Comment Re:Makes sense (Score 3, Insightful) 566
I disagree. I'm an old enough programmer (in my 40s), I started my career working with proprietary binary formats, and I remember the good reasons why binary formats were abandoned. Where I work, the older someone is, the less likely they are to favor binary formats for structured data (this argument has come up a lot recently).
I'll repeat one or two of the arguments in favor of not using proprietary binary formats.
If you wish to save space, conserve bandwidth, etc, then binary formats are not a good way of accomplishing that. The best way of saving space and conserving bandwidth is to use compression, not a custom binary format! Binary formats are still very large compared to compressed xml, because binary formats still have uncompressed strings, ints with leading zeroes, repeating ints, and so on. If you wish to save space or conserve bandwidth, then you ought to use compression.
If you use compression, though, then using a binary format also, gains you nothing. Binary formats do not compress down any further than human-readable formats that encode the same information. You won't gain even a few extra bytes on average by using a binary format before compressing. It gains nothing to use a custom binary format if you compress, which you should do if you're concerned about space or bandwidth.
Of course, compressed formats are binary formats. However, the compression formats you will use, are extremely common, are easily identified from a text identifier at the beginning of the file, and have widespread decompressors available on almost all platforms. Gzip, Bzip2, and zip are installed by default on the macbook pro I got from work. They're almost everywhere. That is not the case for a custom binary format which you create. Also, compression can be turned on and off. If you wish to sniff packets for debugging, you can turn compression off for awhile.
Here's a different way of putting it. You can think of common compression algorithms (such as bzip2) as mechanisms for converting your files into the most compact binary representation available with no programming effort from you.
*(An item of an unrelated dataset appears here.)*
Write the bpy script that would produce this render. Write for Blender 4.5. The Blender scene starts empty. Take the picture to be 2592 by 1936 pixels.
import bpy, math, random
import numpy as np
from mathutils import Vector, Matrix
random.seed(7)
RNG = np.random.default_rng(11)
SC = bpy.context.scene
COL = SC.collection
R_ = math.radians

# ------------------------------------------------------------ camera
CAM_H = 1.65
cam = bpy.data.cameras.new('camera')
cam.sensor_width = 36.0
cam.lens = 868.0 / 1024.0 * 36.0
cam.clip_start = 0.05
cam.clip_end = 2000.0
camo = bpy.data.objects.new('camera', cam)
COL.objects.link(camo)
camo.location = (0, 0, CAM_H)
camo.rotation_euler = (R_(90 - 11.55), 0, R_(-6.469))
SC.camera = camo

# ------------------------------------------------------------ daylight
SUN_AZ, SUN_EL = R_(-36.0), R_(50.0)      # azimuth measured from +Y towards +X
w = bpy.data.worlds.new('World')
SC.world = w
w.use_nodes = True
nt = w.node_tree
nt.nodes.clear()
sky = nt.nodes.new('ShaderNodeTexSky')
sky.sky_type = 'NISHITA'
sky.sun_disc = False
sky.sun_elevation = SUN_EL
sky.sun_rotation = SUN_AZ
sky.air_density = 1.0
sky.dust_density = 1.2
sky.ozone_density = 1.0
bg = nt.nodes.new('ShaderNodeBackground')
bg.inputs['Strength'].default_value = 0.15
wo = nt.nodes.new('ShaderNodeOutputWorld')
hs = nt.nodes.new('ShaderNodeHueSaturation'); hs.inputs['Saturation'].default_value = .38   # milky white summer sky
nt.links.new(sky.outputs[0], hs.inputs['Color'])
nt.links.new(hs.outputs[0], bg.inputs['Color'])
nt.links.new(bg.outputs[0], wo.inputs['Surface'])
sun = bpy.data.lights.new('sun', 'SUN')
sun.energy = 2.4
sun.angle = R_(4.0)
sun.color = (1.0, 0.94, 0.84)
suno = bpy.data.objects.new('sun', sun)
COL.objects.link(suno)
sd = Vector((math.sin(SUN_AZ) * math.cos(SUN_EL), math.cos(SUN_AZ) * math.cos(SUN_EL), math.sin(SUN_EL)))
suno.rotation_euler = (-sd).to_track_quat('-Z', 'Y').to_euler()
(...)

It does not help those algorithms if you also try to do binary encoding yourself beforehand.
There are a few weird exceptions where it's best to use binary formats. There are small embedded devices which lack the hardware to perform compression. Also, http/2.0 might be an exception, because the data transmitted is less than 100 bytes usually, so adaptive compression wouldn't work well, and it wouldn't be possible to compress across http requests because Http is (in theory) a stateless protocol.
Now though, even private internal saved state never seen by a human is done in XML for bizarre reasons.
There are reasons other than human-readability to use XML. Using xml means you gain an ecosystem of tools: all kinds of parsers, generators, code generators, validators, editors, pretty-printers in your IDE, network packet sniffers that can parse and pretty-print it, etc, on a wide variety of platforms. You lose all that if you roll your own binary format, for a gain of nothing if you compress the data in production.
Also, private internal state is seen by a human on rare occasion. What happens if parsing the file fails? Someone will need to look at it.